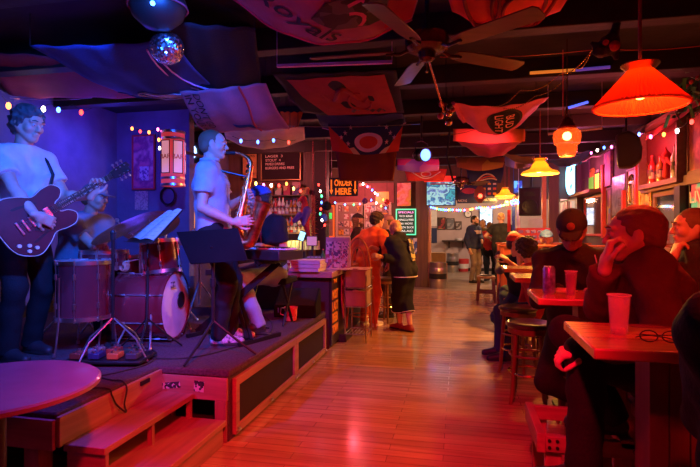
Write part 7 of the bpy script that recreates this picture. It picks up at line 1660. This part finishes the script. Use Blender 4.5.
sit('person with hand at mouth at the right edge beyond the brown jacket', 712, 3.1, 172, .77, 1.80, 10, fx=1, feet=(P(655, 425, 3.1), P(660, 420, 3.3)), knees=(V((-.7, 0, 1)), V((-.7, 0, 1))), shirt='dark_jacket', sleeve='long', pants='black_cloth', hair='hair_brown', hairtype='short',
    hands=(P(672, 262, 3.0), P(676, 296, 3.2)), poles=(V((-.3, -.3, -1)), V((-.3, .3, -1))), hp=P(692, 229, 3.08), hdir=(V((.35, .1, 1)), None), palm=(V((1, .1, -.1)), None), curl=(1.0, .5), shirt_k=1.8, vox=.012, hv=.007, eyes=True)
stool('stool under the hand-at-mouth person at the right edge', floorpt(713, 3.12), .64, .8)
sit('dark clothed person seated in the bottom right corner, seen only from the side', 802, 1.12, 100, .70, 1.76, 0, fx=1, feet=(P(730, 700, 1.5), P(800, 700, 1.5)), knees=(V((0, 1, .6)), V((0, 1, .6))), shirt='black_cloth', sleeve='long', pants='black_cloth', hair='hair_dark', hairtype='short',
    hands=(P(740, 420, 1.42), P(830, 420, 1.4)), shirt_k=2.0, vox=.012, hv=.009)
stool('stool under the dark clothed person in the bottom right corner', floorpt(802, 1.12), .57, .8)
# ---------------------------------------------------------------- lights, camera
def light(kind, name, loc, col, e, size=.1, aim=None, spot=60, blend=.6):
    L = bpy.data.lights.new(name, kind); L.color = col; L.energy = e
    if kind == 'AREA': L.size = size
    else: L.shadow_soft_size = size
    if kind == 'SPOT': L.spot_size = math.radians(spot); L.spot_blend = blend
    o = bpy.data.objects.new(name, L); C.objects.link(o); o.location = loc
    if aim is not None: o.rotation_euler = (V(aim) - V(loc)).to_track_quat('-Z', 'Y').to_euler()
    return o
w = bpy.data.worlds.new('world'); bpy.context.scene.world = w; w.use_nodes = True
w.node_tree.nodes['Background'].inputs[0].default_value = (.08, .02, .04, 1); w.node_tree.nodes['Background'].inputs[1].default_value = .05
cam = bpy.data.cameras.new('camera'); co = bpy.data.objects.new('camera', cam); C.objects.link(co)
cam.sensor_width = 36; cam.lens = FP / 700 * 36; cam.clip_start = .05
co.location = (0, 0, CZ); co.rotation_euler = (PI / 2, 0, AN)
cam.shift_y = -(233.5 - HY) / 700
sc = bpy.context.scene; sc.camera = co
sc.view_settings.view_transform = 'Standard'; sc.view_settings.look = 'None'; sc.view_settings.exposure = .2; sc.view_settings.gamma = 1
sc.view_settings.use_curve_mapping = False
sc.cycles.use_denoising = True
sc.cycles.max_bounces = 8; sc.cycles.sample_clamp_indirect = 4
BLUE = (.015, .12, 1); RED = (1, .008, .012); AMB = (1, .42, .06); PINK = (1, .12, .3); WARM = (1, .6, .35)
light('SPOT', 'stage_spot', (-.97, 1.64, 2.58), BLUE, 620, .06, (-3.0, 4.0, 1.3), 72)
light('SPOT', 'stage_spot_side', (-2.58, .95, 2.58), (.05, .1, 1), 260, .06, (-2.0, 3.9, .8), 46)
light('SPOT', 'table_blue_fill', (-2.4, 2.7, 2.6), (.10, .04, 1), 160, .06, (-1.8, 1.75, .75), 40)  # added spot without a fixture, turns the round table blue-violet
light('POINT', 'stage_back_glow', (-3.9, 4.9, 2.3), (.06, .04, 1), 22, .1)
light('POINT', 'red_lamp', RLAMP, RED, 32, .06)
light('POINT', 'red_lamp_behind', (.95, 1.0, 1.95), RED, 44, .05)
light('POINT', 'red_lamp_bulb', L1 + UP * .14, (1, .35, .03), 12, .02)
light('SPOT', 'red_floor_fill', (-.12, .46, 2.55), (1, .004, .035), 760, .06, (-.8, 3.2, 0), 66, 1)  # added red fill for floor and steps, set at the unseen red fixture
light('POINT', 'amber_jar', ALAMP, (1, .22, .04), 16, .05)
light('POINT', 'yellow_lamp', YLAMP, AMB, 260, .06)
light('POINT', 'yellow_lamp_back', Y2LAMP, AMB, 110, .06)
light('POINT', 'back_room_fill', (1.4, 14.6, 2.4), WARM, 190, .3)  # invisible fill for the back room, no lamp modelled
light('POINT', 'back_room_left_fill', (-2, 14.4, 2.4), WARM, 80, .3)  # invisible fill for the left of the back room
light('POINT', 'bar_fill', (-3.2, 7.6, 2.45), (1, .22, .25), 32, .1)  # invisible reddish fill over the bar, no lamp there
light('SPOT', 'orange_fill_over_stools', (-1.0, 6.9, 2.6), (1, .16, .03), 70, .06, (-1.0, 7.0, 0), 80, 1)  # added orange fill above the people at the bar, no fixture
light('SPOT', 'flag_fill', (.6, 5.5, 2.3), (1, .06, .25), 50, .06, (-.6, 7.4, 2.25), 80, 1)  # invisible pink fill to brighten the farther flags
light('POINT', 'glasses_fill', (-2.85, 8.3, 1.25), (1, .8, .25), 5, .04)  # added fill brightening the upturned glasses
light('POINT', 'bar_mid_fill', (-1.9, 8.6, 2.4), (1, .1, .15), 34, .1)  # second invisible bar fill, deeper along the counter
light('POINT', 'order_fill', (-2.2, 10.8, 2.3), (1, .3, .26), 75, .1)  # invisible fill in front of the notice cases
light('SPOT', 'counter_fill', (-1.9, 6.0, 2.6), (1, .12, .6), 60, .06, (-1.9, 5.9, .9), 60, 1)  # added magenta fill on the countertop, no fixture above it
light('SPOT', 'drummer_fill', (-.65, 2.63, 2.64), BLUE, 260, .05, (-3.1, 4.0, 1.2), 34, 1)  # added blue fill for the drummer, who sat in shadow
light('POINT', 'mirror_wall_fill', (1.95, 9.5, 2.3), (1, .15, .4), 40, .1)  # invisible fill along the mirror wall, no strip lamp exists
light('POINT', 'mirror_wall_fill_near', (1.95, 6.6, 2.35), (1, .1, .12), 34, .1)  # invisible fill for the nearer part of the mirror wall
--
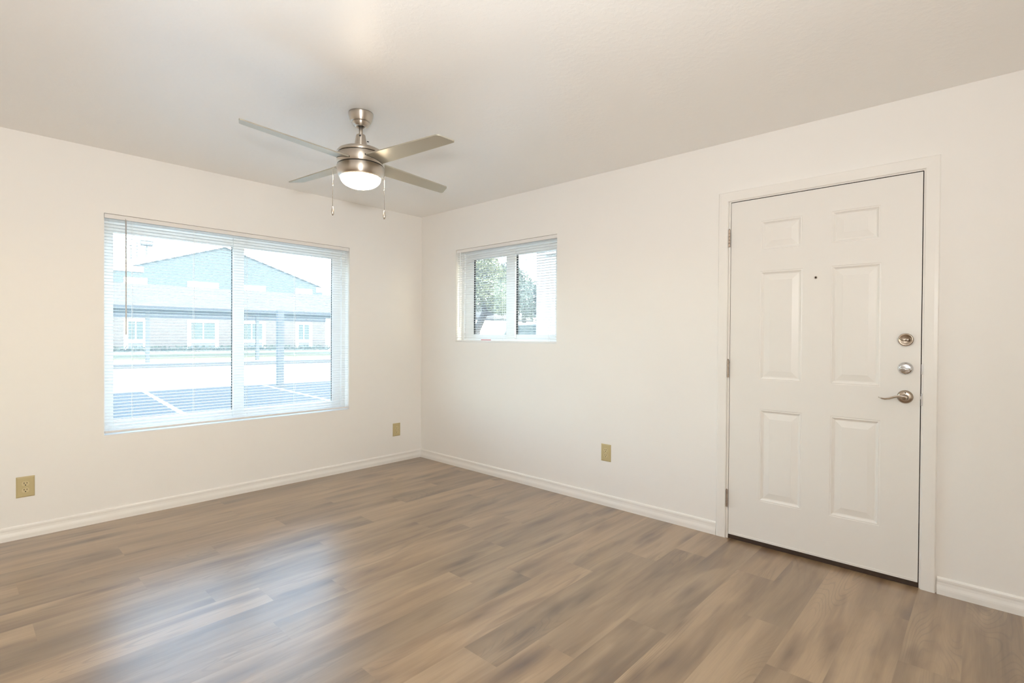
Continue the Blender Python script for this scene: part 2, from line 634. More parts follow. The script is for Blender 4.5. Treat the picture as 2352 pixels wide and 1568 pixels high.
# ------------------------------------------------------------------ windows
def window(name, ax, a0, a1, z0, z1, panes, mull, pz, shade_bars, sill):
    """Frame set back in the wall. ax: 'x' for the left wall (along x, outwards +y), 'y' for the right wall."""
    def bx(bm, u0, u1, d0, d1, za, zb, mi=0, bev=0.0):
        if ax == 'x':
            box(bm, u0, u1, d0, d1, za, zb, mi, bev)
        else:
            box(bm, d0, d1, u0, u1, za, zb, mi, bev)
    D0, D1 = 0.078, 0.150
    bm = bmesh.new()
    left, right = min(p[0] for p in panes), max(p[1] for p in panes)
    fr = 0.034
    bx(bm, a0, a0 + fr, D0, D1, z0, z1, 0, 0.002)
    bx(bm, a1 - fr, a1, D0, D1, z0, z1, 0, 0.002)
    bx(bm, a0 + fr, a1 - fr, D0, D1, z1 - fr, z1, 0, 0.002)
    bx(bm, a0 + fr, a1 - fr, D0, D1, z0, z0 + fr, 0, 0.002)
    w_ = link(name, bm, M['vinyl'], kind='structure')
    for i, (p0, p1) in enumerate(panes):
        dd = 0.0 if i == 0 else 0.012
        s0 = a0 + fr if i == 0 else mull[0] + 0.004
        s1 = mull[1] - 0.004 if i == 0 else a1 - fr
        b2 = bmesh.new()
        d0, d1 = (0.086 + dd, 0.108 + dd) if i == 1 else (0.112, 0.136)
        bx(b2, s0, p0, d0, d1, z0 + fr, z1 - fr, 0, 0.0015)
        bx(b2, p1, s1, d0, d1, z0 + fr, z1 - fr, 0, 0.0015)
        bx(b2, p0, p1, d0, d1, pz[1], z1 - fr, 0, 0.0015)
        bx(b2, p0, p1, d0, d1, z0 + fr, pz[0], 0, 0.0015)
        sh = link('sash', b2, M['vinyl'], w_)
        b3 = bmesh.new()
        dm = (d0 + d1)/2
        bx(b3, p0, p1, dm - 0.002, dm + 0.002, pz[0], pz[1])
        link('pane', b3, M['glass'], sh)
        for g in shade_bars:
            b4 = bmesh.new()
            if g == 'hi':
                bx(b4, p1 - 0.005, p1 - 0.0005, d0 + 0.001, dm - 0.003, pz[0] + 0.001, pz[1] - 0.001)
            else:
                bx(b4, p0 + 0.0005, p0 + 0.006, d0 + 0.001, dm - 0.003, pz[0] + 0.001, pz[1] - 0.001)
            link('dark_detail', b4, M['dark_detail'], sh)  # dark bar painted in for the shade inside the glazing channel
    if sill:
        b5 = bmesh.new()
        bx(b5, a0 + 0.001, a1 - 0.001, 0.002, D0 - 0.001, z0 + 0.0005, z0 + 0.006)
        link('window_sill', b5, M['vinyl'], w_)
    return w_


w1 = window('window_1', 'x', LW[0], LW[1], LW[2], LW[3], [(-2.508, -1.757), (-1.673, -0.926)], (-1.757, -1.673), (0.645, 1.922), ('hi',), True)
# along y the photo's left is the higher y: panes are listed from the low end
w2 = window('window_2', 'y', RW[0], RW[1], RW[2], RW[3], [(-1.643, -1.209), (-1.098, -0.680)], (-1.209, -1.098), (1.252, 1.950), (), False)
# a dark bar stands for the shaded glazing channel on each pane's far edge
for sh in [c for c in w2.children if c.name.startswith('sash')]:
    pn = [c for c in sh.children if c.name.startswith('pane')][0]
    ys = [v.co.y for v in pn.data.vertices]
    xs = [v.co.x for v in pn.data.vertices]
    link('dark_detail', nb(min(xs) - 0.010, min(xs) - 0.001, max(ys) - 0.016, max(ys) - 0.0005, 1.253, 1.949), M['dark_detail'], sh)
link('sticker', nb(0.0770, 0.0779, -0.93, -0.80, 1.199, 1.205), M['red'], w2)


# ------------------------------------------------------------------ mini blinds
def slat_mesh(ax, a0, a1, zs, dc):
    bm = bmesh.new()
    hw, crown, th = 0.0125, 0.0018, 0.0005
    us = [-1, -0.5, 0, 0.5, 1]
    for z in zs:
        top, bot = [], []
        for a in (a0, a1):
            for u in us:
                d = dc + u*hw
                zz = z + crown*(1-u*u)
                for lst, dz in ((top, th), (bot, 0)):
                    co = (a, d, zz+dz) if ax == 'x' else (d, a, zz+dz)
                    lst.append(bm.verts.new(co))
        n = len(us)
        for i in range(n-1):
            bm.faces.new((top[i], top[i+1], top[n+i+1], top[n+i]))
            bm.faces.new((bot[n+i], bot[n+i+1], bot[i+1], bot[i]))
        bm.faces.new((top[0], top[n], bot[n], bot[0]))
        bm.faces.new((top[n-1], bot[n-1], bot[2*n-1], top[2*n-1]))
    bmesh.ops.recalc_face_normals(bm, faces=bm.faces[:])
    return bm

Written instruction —
Show all lines from the listing above in which "scene" appears.

Exercise result —
w = bpy.data.worlds.new('world'); bpy.context.scene.world = w; w.use_nodes = True
sc = bpy.context.scene; sc.camera = co
Continue the Blender Python script for this scene: part 2, from line 634. More parts follow. The script is for Blender 4.5. Treat the picture as 2352 pixels wide and 1568 pixels high.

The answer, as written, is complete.